What is strange is that this seeming technicality actually tells us information. Because the object is accelerating, there must have been a resultant force acting on it (since $F=ma$). This is completely baffling to me — yes, the object must have been 'accelerating', but if the magnitude of that acceleration = $0\mathrm{ms^{-2}}$, it seems certain that $F$ = 0 as well. What am I missing?

Answer 1

ACCELEARTION IS A VECTOR QUANTITY!!!

What your Maths Teacher may have meant is that the object changing direction has different acceleration , in the sense that the magnitude of the acceleration is constant (provided no external force) ; it is only changing it's resultant direction .

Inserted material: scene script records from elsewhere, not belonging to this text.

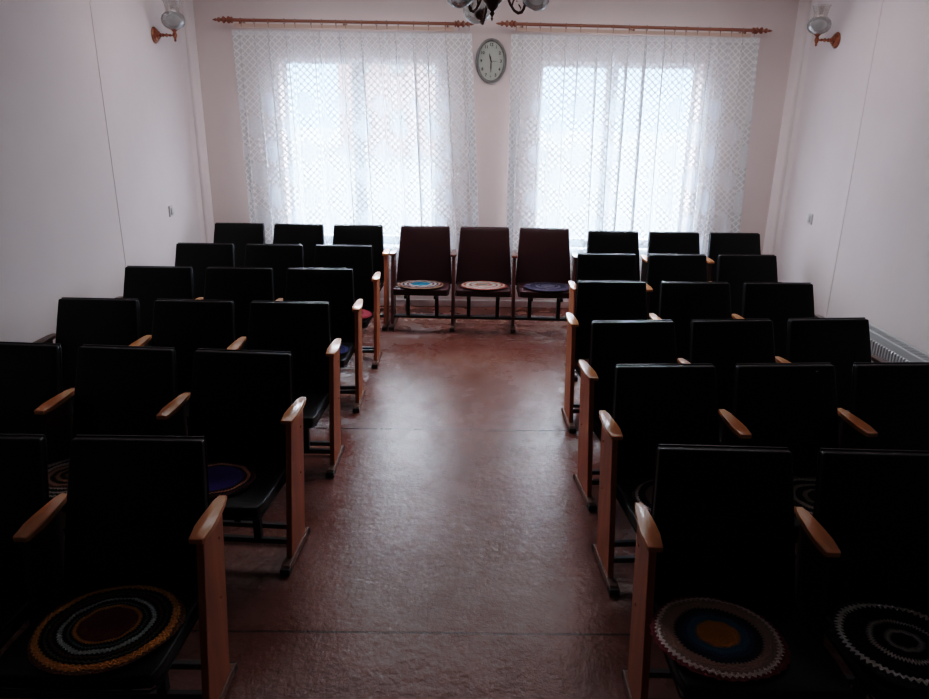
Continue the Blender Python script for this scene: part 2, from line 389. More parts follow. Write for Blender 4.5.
# ------------------------------------------------------------------ curtains, rods
RX = [[-2.055, -1.96, -1.842, -1.721, -1.579, -1.485, -1.343, -1.249, -1.124, -1.04, -.897, -.767, -.676, -.576, -.439, -.309, -.16, -.039, .05, .085],
      [.43, .466, .557, .679, .773, .907, 1.037, 1.189, 1.326, 1.466, 1.621, 1.78, 1.871, 1.971, 2.072, 2.178, 2.276, 2.376, 2.474, 2.58, 2.62]]
DRIFT = [(.055, .10), (.0, .06)]     # how far the left and right edges wander at the hem
def curtain(k, label):
    xs = RX[k]; x0, x1 = xs[0], xs[-1]; rnd = random.Random(11+k)
    ztop, zbot = 2.545, .22
    nz = 44
    cols = []        # (x at top, fold weight, sign seed)
    us = []
    amp = [rnd.uniform(.7, 1.25) for _ in xs]; dr = [rnd.uniform(-.030, .030) for _ in xs]; wd = [rnd.uniform(.8, 1.5) for _ in xs]
    ph = [rnd.uniform(0, 6.28) for _ in xs]
    # sample positions: denser around the rings
    S = []
    for i in range(len(xs)-1):
        g = xs[i+1]-xs[i]; n = max(8, int(g/.0042))
        for j in range(n): S.append(xs[i]+g*j/n)
    S.append(x1)
    def pt(x, f):                       # f: 0 top .. 1 hem
        y = 0; dx = 0; sg = 1 if k == 0 else -1
        for q, a, d_, w_, p_ in zip(xs, amp, dr, wd, ph):
            t = (x-q)/(.016+.014*f*w_)
            if abs(t) < 4:
                e = math.exp(-t*t)
                y -= (.012+.015*f)*a*e
            w5 = (.056+.014*f)*w_**.5; t = (x-q)/w5
            if abs(t) < 4:
                e = math.exp(-t*t); y -= (.032+.014*f)*a*t*e*sg; dx -= (1.75+.25*a)*(x-q)*e
            dx += d_*f*math.exp(-((x-q)/.09)**2)
        y += .010*math.sin(x*37+f*1.5+k)*(.4+f) + .006*math.sin(x*91+f*3)*(.3+f)
        s = (x-x0)/(x1-x0)
        X = x+dx+f*(DRIFT[k][0]*(1-s)*(1 if k == 0 else 0)+DRIFT[k][1]*s)
        return X, y
    b = B(); uvl = b.loops.layers.uv.new('UVMap')
    rows = []; U = []
    acc = 0; prev = None
    for x in S:
        X, y = pt(x, .45)
        if prev: acc += math.hypot(X-prev[0], y-prev[1])
        prev = (X, y); U.append(acc)
    for r in range(nz+1):
        f = r/nz; z = ztop+(zbot-ztop)*f
        row = []
        for x in S:
            X, y = pt(x, f)
            sc = .008*abs(math.sin(PI*(x-x0)/.11)) if r == 0 else 0
            row.append(b.verts.new((X, y, z-sc)))
        rows.append(row)
    for r in range(nz):
        for i in range(len(S)-1):
            fc = b.faces.new([rows[r][i], rows[r][i+1], rows[r+1][i+1], rows[r+1][i]]); fc.smooth = True
            for lp, (rr, ii) in zip(fc.loops, ((r, i), (r, i+1), (r+1, i+1), (r+1, i))):
                lp[uvl].uv = (U[ii], ztop+(zbot-ztop)*rr/nz)
    o = mesh_obj('lace_curtain', b, M['lace'], loc=(0, 7.065, 0))
    for p in o.data.polygons: p.use_smooth = True
    # heading tape
    b = B()
    pts = [(pt(x, 0)[0], pt(x, 0)[1], 2.541) for x in S[::3]]
    tube(b, pts, .0045, 6)
    mesh_obj('heading_tape', b, M['lace_tape'], o)
    tag(o, label, 'curtain', 'lace curtains over the two windows')
M['lace_tape'] = principled('curtain_tape', (.72, .70, .70), .8, noise=(20, .9))
curtain(0, 'white diamond-patterned lace curtain over the window left of the clock')
curtain(1, 'white diamond-patterned lace curtain over the window right of the clock')

def curtain_rod(k, xa, xb, za, zb, label):
    y = 7.05
    root = empty('curtain_rod', ((xa+xb)/2, y, (za+zb)/2)); root.rotation_euler = (0, -math.atan2(zb-za, xb-xa), 0)
    L = (xb-xa)/2-.18
    RXm = Matrix.Rotation(PI/2, 4, 'Y')
    b = B(); lathe(b, [(.0145, -L), (.0145, L)], 16, RXm); mesh_obj('pole', b, M['rod'], root, True)
    prof = [(.0145, 0), (.026, .002), (.028, .012), (.018, .018), (.030, .028), (.031, .040), (.017, .050), (.015, .060), (.028, .072), (.029, .084), (.014, .094), (.011, .104), (.022, .116), (.022, .126), (.010, .138), (.013, .150), (.004, .175), (0, .178)]
    for s in (-1, 1):
        if k == 0 and s == 1: pass
        b = B(); lathe(b, prof, 18, Matrix.Translation((s*L, 0, 0)) @ Matrix.Rotation(s*PI/2, 4, 'Y'))
        mesh_obj('finial', b, M['rod'], root, True)
    b = B(); box(b, -L+.0, L-.0, .022, .045, -.056, -.024, .003); mesh_obj('curtain_track', b, M['pale_rod'], root)
    for s in (-1, 0, 1):
        b = B(); box(b, s*(L-.06)-.008, s*(L-.06)+.008, -.002, YB-y, -.03, -.014, .003)
        lathe(b, [(.018, 0), (.018, .012)], 14, Matrix.Translation((s*(L-.06), YB-y-.014, -.022)) @ Matrix.Rotation(-PI/2, 4, 'X'))
        mesh_obj('bracket', b, M['rod'], root)
    b0 = B()
    n1, n2 = 20, 8
    vv = [[b0.verts.new(((.0032*math.cos(2*PI*j/n2)), (.0215+.0032*math.sin(2*PI*j/n2))*math.cos(2*PI*i/n1), (.0215+.0032*math.sin(2*PI*j/n2))*math.sin(2*PI*i/n1))) for j in range(n2)] for i in range(n1)]
    for i in range(n1):
        for j in range(n2): b0.faces.new([vv[i][j], vv[(i+1) % n1][j], vv[(i+1) % n1][(j+1) % n2], vv[i][(j+1) % n2]])
    tube(b0, [(0, .0, -.024), (.002, .003, -.036), (0, .006, -.050)], .002, 6)
    first = mesh_obj('ring', b0, M['rod'], root, True)
    xs = RX[k][1:-1]
    for i, x in enumerate(xs):
        c = first if i == 0 else first.copy()
        if i: col.objects.link(c); c.parent = root
        c.location = (x-(xa+xb)/2, 0, -.005); c.rotation_euler = (0, 0, random.uniform(-.25, .25))
    tag(root, label, 'curtain rod', 'turned wooden curtain rods')
curtain_rod(0, -2.21, .10, 2.622, 2.617, 'reddish wooden curtain rod with turned finials over the window left of the clock')
curtain_rod(1, .282, 2.737, 2.626, 2.600, 'reddish wooden curtain rod with turned finials over the window right of the clock')

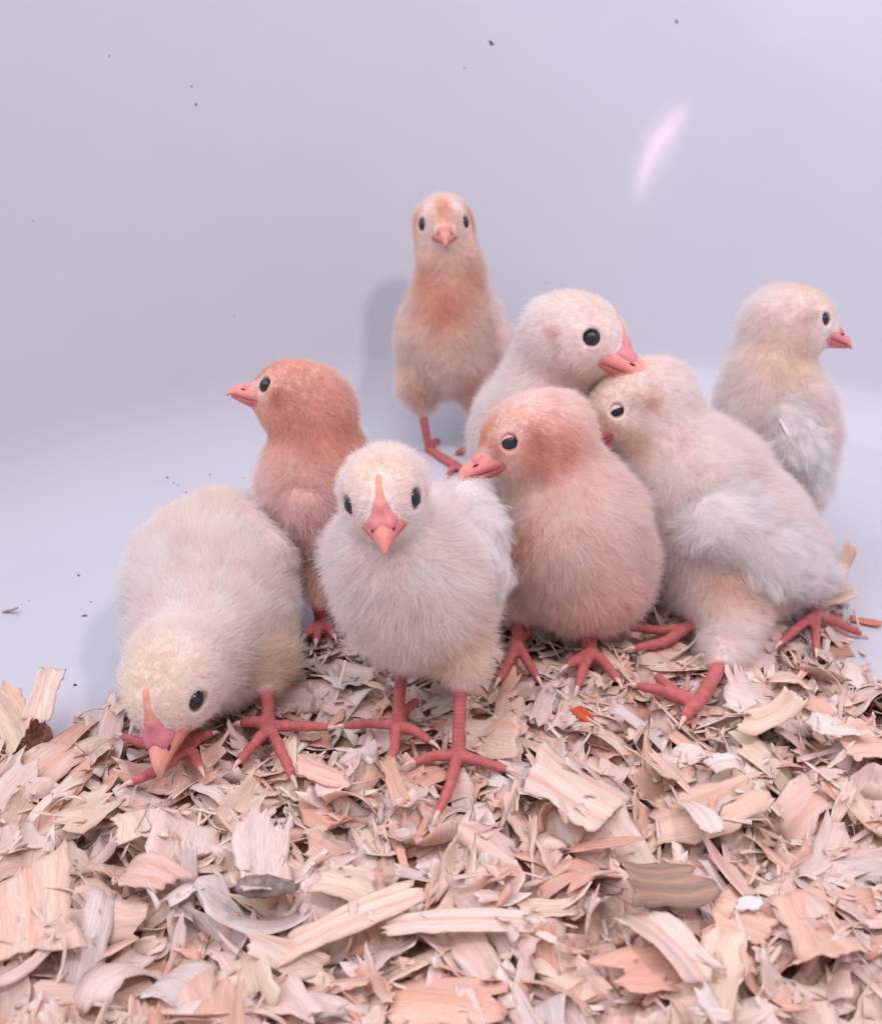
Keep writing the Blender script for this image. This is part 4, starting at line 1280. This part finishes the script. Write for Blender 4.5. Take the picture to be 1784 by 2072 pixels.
# --- ordinary shavings on top: one object each, described by look and by what it lies beside
KINDS = [('pale cream', [0, 2, 7]), ('pinkish tan', [1, 4]), ('orange brown', [3, 5]), ('greyish white', [6])]
KIND_W = np.array([0.44, 0.32, 0.16, 0.08])
MARKS = [("the pecking chick's beak", 322, 1570), ("the pecking chick's spread foot", 560, 1510), ("the front chick's near foot", 925, 1560), ("the front chick's rear foot", 790, 1480),
         ("the apricot chick's feet", 1120, 1340), ("the sleepy chick's near foot", 1370, 1410), ('the large orange striped shaving', 1160, 1595), ('the grey ridged chip', 1333, 1780),
         ('the white dropping', 1505, 1868), ('the grey dropping', 545, 1850), ('the square striped shaving', 65, 1850), ('the long striped strip', 705, 1860), ('the long narrow strip', 920, 1865),
         ('the arch curled shaving', 1470, 1545), ('the leaf shaped tan shaving', 1650, 1875), ('the red orange chip', 1182, 1446), ('the brown clump', 50, 1490), ('the tall white shaving', 540, 1745),
         ('the shell curled shaving', 1555, 1440), ('the roof tile shaving', 295, 1768), ('the bottom right corner', 1784, 2071), ('the bottom left corner', 0, 2071), ('the right edge', 1784, 1650), ('the bottom edge', 892, 2071)]
USED = set()
def where(dx, dy):
    a = math.degrees(math.atan2(dy, dx))
    return ['right of', 'below right of', 'below', 'below left of', 'left of', 'above left of', 'above', 'above right of'][int(round(a / 45)) % 8]
def describe(p, tone, L, W, curl):
    d = p - CP; sd = d @ CF
    x = W0 / 2 + d @ CR / sd * FPX; y = H0 / 2 - (d @ CU) / sd * FPX
    cx, cy_ = float(np.clip(x.mean(), 0, W0)), float(np.clip(y.mean(), 0, H0))
    w, v = np.linalg.eigh(np.cov(np.stack([x, y])))
    ang = math.degrees(math.atan2(-v[1, 1], v[0, 1])) % 180
    lie = 'lying crosswise' if ang < 25 or ang > 155 else 'pointing upward' if 65 < ang < 115 else 'slanting up to the right' if ang < 90 else 'slanting up to the left'
    size = 'narrow' if W < 0.0055 else 'broad' if W * L > 0.00036 else 'small' if W * L < 0.00016 else 'medium'
    shape = 'curled' if curl < 0.0105 else 'bowed' if curl < 0.026 else 'flat'
    near = sorted(MARKS, key=lambda m: math.hypot(m[1] - cx, m[2] - cy_))
    for m in near[:4]:
        k = math.hypot(m[1] - cx, m[2] - cy_)
        t = f"{size} {shape} {tone} shaving {'just ' if k < 110 else ''}{where(cx - m[1], cy_ - m[2])} {m[0]}"
        for cand in (t, t + ', ' + lie):
            if cand not in USED and len(cand.split()) <= 16:
                USED.add(cand); return cand
    return f'{size} {shape} {tone} wood shaving loose in the bedding'

def hull_area(p):
    d = p - CP
    s = d @ CF
    x = d @ CR / s * FPX; y = -(d @ CU) / s * FPX
    return x, y
made = 0
HEROES = []
def scatter(nmax, limit, r, size):
    global made, nv0
    n = 0
    tries = 0
    while n < nmax and tries < nmax * 8:
        tries += 1
        x, y = in_bed(r, 0.002)
        if r.random() < 0.25: y = 0.10 + (y - 0.10) * 0.6
        if size == 'big': L, W = r.uniform(0.016, 0.038), r.uniform(0.009, 0.023)
        else: L, W = r.uniform(0.012, 0.024), r.uniform(0.0025, 0.009)
        ki = r.choice(4, p=KIND_W)
        tone = TONES[r.choice(KINDS[ki][1])]
        curl = r.choice([r.uniform(0.006, 0.011), r.uniform(0.011, 0.025), 0.07], p=[0.17, 0.41, 0.42])
        geo = shaving_geo(r, L, W, nu=10, nv=8, tone=tone, rag=0.09, curl=curl)
        p = drop(r, geo, x, y, tilt=0.26, limit=limit)
        if p is None: continue
        V, F, c, g = geo
        X, Y = hull_area(p)
        if X.max() < -W0 / 2 or X.min() > W0 / 2 or Y.min() > H0 / 2:
            SV.append(p); SF.append(F + nv0); SCL.append(c); SG.append(g); nv0 += len(p)
            continue
        cen = p.mean(0)
        me = wood_mesh('wood_shaving', p - cen, F, c, g)
        o = link('wood_shaving', me); o.location = cen
        tag(o, describe(p, KINDS[ki][0], L, W, curl), 'wood shaving', 'wood shavings of the bedding')
        made += 1; n += 1
scatter(165, 0.0035, r, 'big')

hero('wood_shaving', (1082, 1556), (1238, 1636), 118, 'large pale flat shaving with orange stripes, right of the front chick\'s foot', 0.09, srgb(247, 235, 223), [(-0.25, 0.03), (0.05, 0.035), (0.33, 0.03)], 1, lift=0.005, rag=0.02)
hero('wood_shaving', (72, 1452, 0.325), (110, 1348, 0.345), 46, 'pale shaving standing on its end on the white tub floor at left', 0.05, srgb(244, 228, 215), [(0.1, 0.03)], 2, up=(0.25, -0.85, 0.45), rag=0.05)
hero('wood_shaving', (5, 1415, 0.335), (40, 1500, 0.318), 75, 'tan shaving leaning at the left edge of the bedding beside the brown clump', 0.03, srgb(243, 225, 204), None, 3, up=(-0.2, -0.7, 0.7))
hero('wood_shaving', (1708, 1205, 0.398), (1704, 1108, 0.404), 42, 'peach shaving standing upright behind the sleepy chick\'s tail', 0.04, srgb(246, 215, 190), [], 4, up=(0.5, -0.8, 0.2), rag=0.04)
hero('wood_shaving', (1660, 1215, 0.395), (1732, 1203, 0.393), 26, 'short cream shaving lying under the upright peach shaving', 0.04, srgb(246, 227, 212), [], 5)
hero('wood_shaving', (1722, 1248), (1778, 1264), 20, 'reddish strip of wood lying on the white tub floor at the right', 0.05, srgb(226, 152, 128), [], 6, rag=0.03)
hero('wood_chip', (1166, 1435), (1198, 1458), 26, 'small bright red orange wood chip in the bedding below the apricot chick', 0.03, srgb(216, 104, 66), [], 7, lift=0.006, cat='wood chip')
hero('wood_chip', (1262, 1788), (1408, 1768), 112, 'grey ridged chip of weathered wood, lower right of the bedding', 0.030, srgb(172, 154, 140), [(-0.35, 0.04), (-0.1, 0.04), (0.15, 0.04), (0.38, 0.04)], 8, lift=0.009, rag=0.05, cat='wood chip', cross=0.18)
hero('wood_shaving', (60, 1760), (70, 1930), 150, 'large square shaving with vertical stripes at the bottom left', 0.09, srgb(243, 221, 206), [(-0.3, 0.04), (0.0, 0.05), (0.3, 0.04)], 9, lift=0.004, rag=0.03)
hero('wood_shaving', (575, 1905), (840, 1815), 62, 'long striped strip of wood near the bottom, left of centre', 0.12, srgb(244, 226, 211), [(-0.2, 0.05), (0.25, 0.05)], 10, lift=0.004, rag=0.06)
hero('wood_shaving', (780, 1872), (1064, 1858), 48, 'long narrow straight strip of wood near the bottom centre', 0.12, srgb(246, 228, 216), [(0.1, 0.06)], 11, lift=0.004, rag=0.07)
hero('wood_shaving', (535, 1655), (545, 1835), 105, 'tall white curled shaving with a fold, left of centre in the bedding', 0.024, srgb(246, 236, 228), [(0.3, 0.04)], 12, lift=0.005, tilt=(0.4, 0))
hero('wood_shaving', (1610, 1795), (1685, 1950), 120, 'broad tan leaf shaped shaving at the lower right', 0.05, srgb(240, 212, 190), [(-0.2, 0.05), (0.1, 0.06)], 13, lift=0.004)
hero('wood_shaving', (1432, 1548), (1508, 1542), 42, 'small white shaving curled into an arch over a dark gap', 0.0065, srgb(246, 237, 228), [], 14, lift=0.007, rag=0.03)
hero('wood_shaving', (1335, 1640), (1520, 1625), 120, 'broad smooth tan plate of wood to the right of the striped shaving', 0.06, srgb(241, 216, 196), [(0.2, 0.05)], 15, lift=0.003)
hero('wood_shaving', (1390, 1600), (1440, 1690), 44, 'white folded sliver lying on the broad tan plate', 0.022, srgb(247, 235, 225), [], 16, lift=0.009)
hero('wood_shaving', (1280, 1590), (1395, 1515), 68, 'pale shaving with small torn slits, right of the striped shaving', 0.05, srgb(246, 228, 211), [(-0.1, 0.05)], 17, lift=0.004)
hero('wood_shaving', (1440, 1850), (1560, 1880), 84, 'tan shaving with a white dropping on it, lower right', 0.06, srgb(240, 212, 189), [(-0.3, 0.05)], 18, lift=0.004)
hero('wood_shaving', (1295, 1850), (1420, 1960), 78, 'pale split shaving with frayed slits below the grey chip', 0.03, srgb(246, 226, 215), [(0.0, 0.04)], 19, lift=0.006)
hero('wood_shaving', (240, 1745), (350, 1790), 78, 'curled striped shaving shaped like a roof tile, left side of the bedding', 0.014, srgb(237, 211, 200), [(-0.2, 0.06), (0.2, 0.06)], 20, lift=0.005)
hero('wood_shaving', (275, 1640), (290, 1700), 85, 'pale folded square shaving left of centre with a thin curl on it', 0.03, srgb(246, 230, 215), [], 21, lift=0.005)
hero('wood_shaving', (1500, 1450), (1610, 1430), 66, 'cream shaving curled like a shell at the right of the bedding', 0.016, srgb(246, 230, 210), [(0.0, 0.04)], 22, lift=0.006)
hero('wood_shaving', (1650, 1430), (1720, 1510), 62, 'white pointed leaf shaped shaving near the right edge', 0.05, srgb(247, 237, 230), [], 23, lift=0.005)
hero('wood_shaving', (1700, 1510), (1784, 1500), 105, 'wide striped shaving cut off by the right edge of the view', 0.05, srgb(240, 215, 200), [(-0.3, 0.05), (0.0, 0.05), (0.3, 0.05)], 24, lift=0.004)
hero('wood_shaving', (782, 1535), (812, 1620), 30, 'narrow tan chip standing over the front chick\'s rear toe', 0.06, srgb(230, 196, 174), [], 25, lift=0.004)
hero('wood_shaving', (605, 1556), (700, 1570), 46, 'pink sliver beside the pecking chick\'s right toe', 0.05, srgb(241, 208, 196), [(0.3, 0.06)], 26, lift=0.004)
hero('wood_shaving', (650, 1785), (760, 1790), 80, 'cream square shaving with pointed corners at lower left of centre', 0.04, srgb(242, 226, 208), [], 27, lift=0.004)
scatter(105, 0.006, r, 'small')

# crumbs and splinters sifted over everything
for k in range(1000):
    x, y = in_bed(r, 0.0)
    if r.random() < 0.45: L, W = r.uniform(0.006, 0.018), r.uniform(0.0007, 0.0018)
    else: L, W = r.uniform(0.003, 0.009), r.uniform(0.0015, 0.0045)
    geo = shaving_geo(r, L, W, nu=6, nv=4 if W > 0.0018 else 3, rag=0.14)
    p = drop(r, geo, x, y, tilt=0.34, limit=0.009, sink=0.4)
    if p is None: continue
    V, F, c, g = geo
    SV.append(p); SF.append(F + nv0); SCL.append(c); SG.append(g); nv0 += len(p)
heap_v = np.concatenate(SV); heap_f = np.concatenate(SF)
me = wood_mesh('shavings_heap', heap_v, heap_f, np.concatenate(SCL), np.concatenate(SG))
tag(link('shavings_heap', me), 'deep layer of small wood shavings and splinters under the larger ones', 'wood shavings', kind='stuff')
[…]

In Vector form , A Vector A can be written in terms of it rectangular components :

Hence , $A = Acos\theta + Asin\theta $ , Where $\theta $ Is The angle of direction

Since the object is changing direction , at other instant , let the angle made be $\phi$

Then $A' = Acos\phi + A\sin\phi$

Clearly A is not equal to A' Although magnitude of $A = \sqrt{(Acos\theta)^2 +(Asin\theta)^2 } = A$

And magnitude of $A' = \sqrt{(Acos\phi)^2 +(Asin\phi)^2 } = A$

Both acceleration vector have the same magnitude but acts along different direction, so acceleration is changing.

Answer 2

Acceleration means the rate of change of velocity. Here velocity is a vector which can have the same magnitude in different directions. You have considered only the magnitude, not the direction.

$$\overrightarrow{a}=\frac{\overrightarrow{v}-\overrightarrow{u}}{t}$$

Here $a$ is average acceleration. Consider an object moving in x-y plane along a circular path of radius $1$ centred at the origin with a constant speed $2 m/s$. Velocity of it at $(1,0)$ is tangential to the path and is $2j$. At point $(0,1)$ velocity is tangential to the path and is $-2i$. Time taken by it to travel between these two points is $(distance/speed)$, i.e $π/4$. so average acceleration is:

$$\overrightarrow{a}=\frac{-2i+2j}{\pi/4}\neq0$$

Answer 3

If it is changing direction, then its motion is changing too. This is intuitively what we understand by acceleration. For example, if you were in a vehicle which is changing its direction only, you would feel the changes in the motion of the vehicle.

It's the change in motion (velocity) that we call acceleration.